Minister of state, cabinet secretary, a seat in the House of Lords – just occasionally graduating by the end of your career to “disgraced former’’. Vile ambition being what it is, can you blame them? If someone with the callous stupidity of Priti Patel can hold a great office of state, if a dangerous fool like Chris Grayling can be made responsible for whole government departments, why shouldn’t every ambitious young partisan think “Why couldn’t I become foreign secretary or chancellor of the exchequer”? And so I hire people like me. Replicants beget replicants. And politics becomes a clone factory.

To his credit, Starmer doesn’t seem to fit into this mould. Southwark born and Leeds educated, he comes to the Labour leadership with an impressive legal career behind him. Barrister, Queen’s Counsel, Knight of the Realm, quiff-sharpener and Brylcreem enthusiast, the Holborn and St Pancras MP spent most of his working life as a defence lawyer doing human rights work.

The right-wing press will, presumably, do their best to hold this against him. Expect to see such rational headlines as “Starmer got me off, admits crazed sex killer”, “Starmer’s Euro human rights law killed my granny” – and so on. The Sun has already taken to dubbing him “millionaire barrister”, reflecting the paper’s well-known antipathy towards millionaires, including its “millionaire owner” Rupert Murdoch, “millionaire columnist” Boris Johnson and his cabinet of what you might charitably describe as – “millionaire idiots”.

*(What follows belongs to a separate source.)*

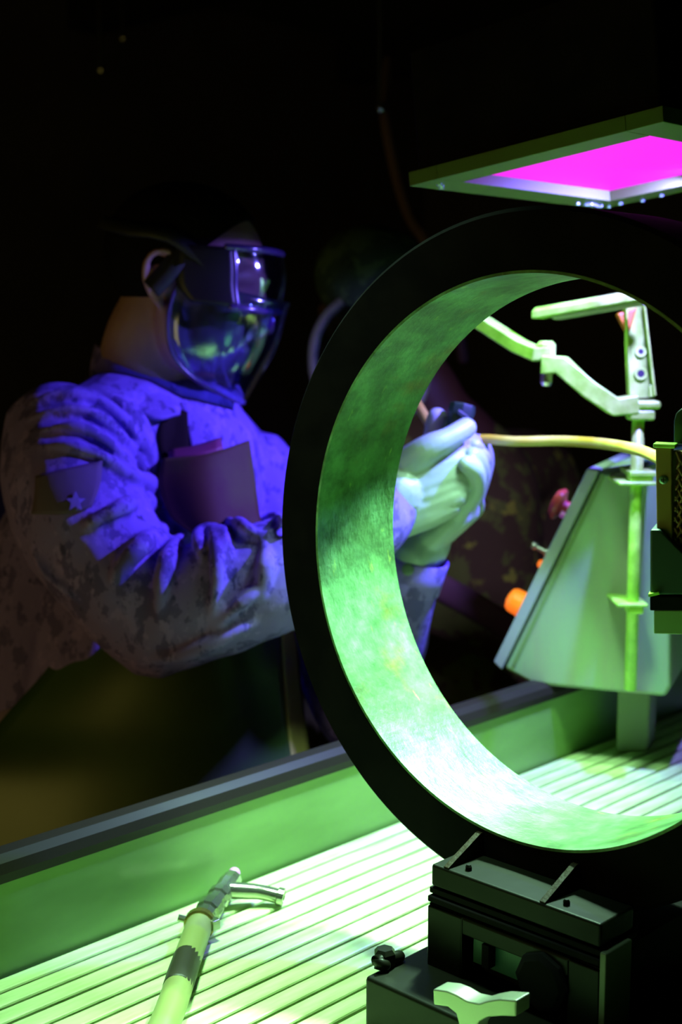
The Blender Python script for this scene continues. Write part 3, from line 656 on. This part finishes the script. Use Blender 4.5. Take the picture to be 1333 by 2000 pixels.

But in 2008, poacher turned gamekeeper. Starmer abandoned his defence lawyer’s wig for a five-year stint as Director of Public Prosecutions.

The DPP is England’s third most senior prosecutor, but the one chiefly responsible for the work of the nation’s 7000 crown prosecutors. By any reckoning, this is not a job for the faint hearted.

So we know Starmer brings a good brain and substantial executive experience to the job – but legal smarts don’t always translate into political gumption and the common touch.

GIVEN his political record, there are already good reasons to wonder about his judegment. Corbyn is often accused of mangling Labour’s messaging on Brexit, alienating the party’s pro-European die-hards while simultaneously alienating Eurosceptic punters who might once have been inclined to vote for the party. Corbyn, doubtless, deserves his share of blame for Labour’s mixed messages. But Starmer – as the party’s shadow Brexit spokesman throughout this burach – isn’t exactly free of blame either. Labour has Starmer to thank for the doomed people’s vote strategy which helped it lose the last election.

In 2017 it was Starmer who set out Labour’s “six tests for Brexit”, which essentially amounted to a refusal to engage seriously with the government on how the UK left the EU. It was pettifogging. Each of these missteps contributed to the present predicament, where Brexit and Britain are wholly owned subsidiaries of a Tory party which veers between bungling and psychosis.

A creature of Labour’s “soft left”, Labour’s new leader has no strong Scottish connections that I can find – but then, neither does his party in Westminster these days. From amongst his Scottish MPs, Starmer has the unenviable choice of Edinburgh South MP Ian Murray or South Edinburgh MP Ian Murray to be his Shadow Secretary of State for Scotland.

I don’t want to alarm you, but he’s also a fan of the “f” word. Was that groaning I heard at the back? Yes, Starmer is yet another Labour politician with a taste for “federalism”. In his efforts to woo Scottish Labour voters in January, the former DPP suggested “we need a new constitutional settlement” and “a large-scale devolution of power and resources”.

From whom, and to whom, he didn’t say. But what he did say was we need “a new long-term political and constitutional consensus” to be “built on the principle of federalism”.

Starmer helpfully forgot to specify what he understands federalism to mean, or how you can make it work when 85% of the UK’s whole population lives in England, and England continues to show no political enthusiasm for the project. On the prospect of Holyrood holding a second independence referendum, Sir Keir described it both as an SNP “trap” and “an interesting question.” His main message? It wasn’t for the party’s UK leadership to force Scottish Labour to accept the principle that the Scottish people have the democratic right to self-determination through their institutions. So that’s encouraging. “A new dawn has broken, has it not?” Well, we’ll see.